Sony was hit by unknown hackers on November 24, 2014 creating a companywide computer shutdown. Information such as multimillion-dollar pre-bonus salaries of executives and the Social Security numbers of rank-and-file employees was leaked to the hackers and caused Sony and other authorities to investigate the situation. A group known as the Guardians of Peace are taking credit for the attacks.

Many people and various law enforcement agencies are curious to know whether the breach was linked to Sony’s upcoming movie, “The Interview.” This movie is a comedy about two American journalists asked by the government to assassinate the North Korean leader Kim Jong-un. The F.B.I. sent a flash warning to security administrators at other American corporations so that they are aware of the potential hazard of the malware that effected Sony. The F.B.I. released a statement stating that the malware was written in Korean and deemed destructive in nature.

The malware was designed to put a computer to sleep for two hours, after the computer is shutdown, it is then rebooted and directed to start wiping all of its files. Although North Korea seems to be the center of attention in this situation, there is a possibility that the attack was committed by an employee or former employee.

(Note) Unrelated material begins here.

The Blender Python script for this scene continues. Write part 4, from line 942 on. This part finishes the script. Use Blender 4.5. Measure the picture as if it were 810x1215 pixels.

The hackers also took control of Sony’s social networks including their official site and twitter account. The hacker also put images of red skeletons, warnings, and filled Sony’s Twitter with rants. From the attack, the hackers were able to release four movies to the public, including Annie,  some of which have not been released yet.  Sony is currently building their security stronger to hopefully avoid such an attack in the future.